Por falar em filme cabeça, havia no centro da cidade três cinemas que exibiam os grandes filmes de arte europeus e internacionais da época: o Cine Coral, na R. 7 de Abril, o Cine Arouche (antigo Pigalle), no Largo do Arouche, e o Cine Bijou, na Praça Roosevelt. O pequeno Cine Coral era considerado um ponto de encontro de artistas e intelectuais dos anos 60, mas passei a frequentá-lo apenas nos anos 70. Lembro que nesta sala assisti a clássicos como Alphaville (1959), do Godard, o filme mais bergmaniano do Woody Allen, Interiores (1978), que adorei e vi duas vezes, e O Franco Atirador (1978), de Michael Cimino, com Robert de Niro e Christopher Walken, grande sucesso da época que chegou a ser brevemente censurado, mas liberado logo em seguida. No Cine Arouche, lembro de assistir ao filme soviético Solaris (1972), de Andrei Tarkovsky, que era considerado uma resposta ao 2001 e mexeu com minha cabeça. É um filme denso e tive de assisti-lo várias vezes para tentar captar a mensagem. Também no Cine Arouche, assisti a um dos grandes clássicos italianos dos anos 70, A Comilança (1973), de Marco Ferreri. O filme chegou a ser proibido pela censura por alguns anos. Conta a história de quatro amigos hedonistas (ninguém menos do que Marcello Mastroianni, Michel Piccoli, Ugo Tognazzi e Philippe Noiret) que se trancam numa mansão num fim de semana e se entopem de comer até morrer. Veja o trailer: https://www.youtube.com/watch?v=bCxcjIXWMd4

O minúsculo Cine Bijou era o cinema que mais desafiava a censura da época e exibia filmes que não passavam em circuito comercial. O cinema conseguiu uma liminar especial de “cinema de arte” para exibir os filmes proibidos pela censura. Cabe ressaltar que a censura chegou a proibir ou a cortar muitos filmes na década de 60 e 70. Vários filmes eram mutilados e não restava outra alternativa aos cinéfilos a não ser assisti-los “com cortes”. No Bijou, que se tornou a joia da cinefilia paulistana, vi filmes como Sob o Domínio do Medo (1971), a obra ultraviolenta do cultuado diretor Sam Peckinpah, O Sistema (1972), um estudo sombrio sobre o sistema penal americano, Corações e Mentes (1974), documentário contundente sobre a Guerra do Vietnã, e o filme escatológico do italiano Ettore Scola, Feios, Sujos e Malvados (1976). Veja o trailer deste filme: https://www.youtube.com/watch?v=AJYSBOM8pnI

Não poderia terminar meu artigo sem mencionar as pornochanchadas e os filmes pornográficos, que fizeram parte da cinefilia brasileira das décadas de 70 e 80 e também da minha iniciação cinematográfica. Por seu caráter irreverente típico brasileiro e com cenas veladas de sexo, muitas pornochanchadas também foram cortadas pela censura da ditadura militar. Durante os anos 70, a maioria dos cinemas do centro foi dividida em duas salas para sobreviver à crescente queda de bilheteria e exibia as pornochanchadas, que eram altamente lucrativas. O grande “templo” deste tipo de filme era o Cine Marabá na Av. Ipiranga, que com seus quase 1.700 lugares atraía todos os tipos de público. Lembro-me de assistir no Marabá lotado ao filme Dezenove Mulheres e um Homem (1977), com David Cardoso, que era o galã das pornochanchadas. Veja um trecho deste filme: https://www.youtube.com/watch?v=Vvk0iSFDNoU.

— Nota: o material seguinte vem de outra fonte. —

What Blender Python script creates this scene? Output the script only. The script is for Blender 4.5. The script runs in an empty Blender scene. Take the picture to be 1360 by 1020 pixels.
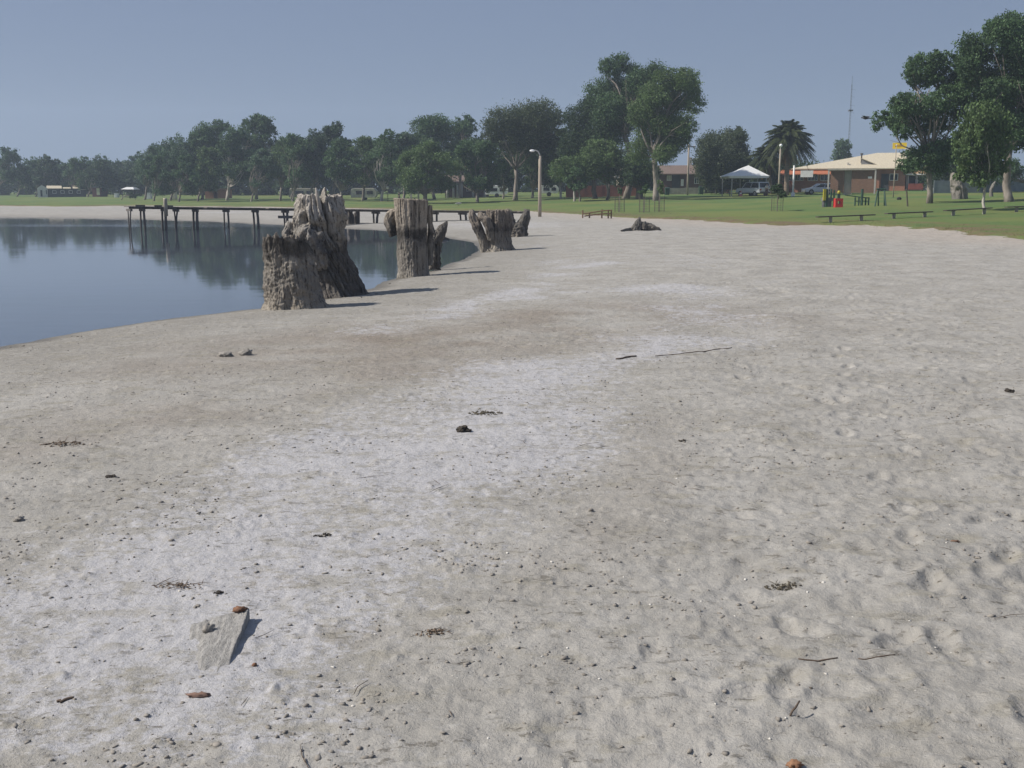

Um dos cinemas mais luxuosos da Cinelândia Paulistana era o Cine Marrocos na R. Conselheiro Crispiniano. Inaugurado em 1952 e com capacidade para 1.870 pessoas, o cinema era palco de muito glamour, grandes estreias e dos primeiros festivais de cinema da cidade. A decadência do cinema se deu a partir dos anos 80, com o afrouxamento da censura e a liberação de filmes de sexo explícito, quando a sala passou a exibir filmes pornôs. Lembro-me de ter assistido ali a um dos filmes pornográficos mais polêmicos de todos os tempos e, por isto mesmo, muito cobiçado pelos brasileiros daquela época: Garganta Profunda ou Deep Throat (1972). O filme, descrito como “O Poderoso Chefão do cinema erótico”, só foi liberado no Brasil 10 anos após a sua estreia mundial. Para minha felicidade, o Cine Marrocos exibiu o filme em seu telão sem cortes. Veja o trailer do filme (liberado para maiores!): https://www.youtube.com/watch?v=HC01h7zgHzY

Estes e muitos outros cinemas e filmes marcaram a minha história pessoal e de muitas pessoas na chamada Cinelândia Paulistana, na área central da cidade. Era uma época em que, nas palavras de um dos entrevistados do filme de Renato Brandão, as pessoas saíam de casa para ir ao cinema e também para ver o filme. Hoje, as pessoas só vão ver o filme, pois as salas de cinema (a maioria multiplex em shoppings) há muito deixaram de ser espaços ritualísticos e de encontro das pessoas.

CINEMAS DO CENTRO DE SP A PARTIR DA DÉCADA DE 50
(Todos foram fechados ou demolidos, com exceção do Cine Marabá, único cinema que exibe filmes comerciais no centro da cidade hoje, e dos cines Arouche e Dom José, que só passam filmes pornôs) 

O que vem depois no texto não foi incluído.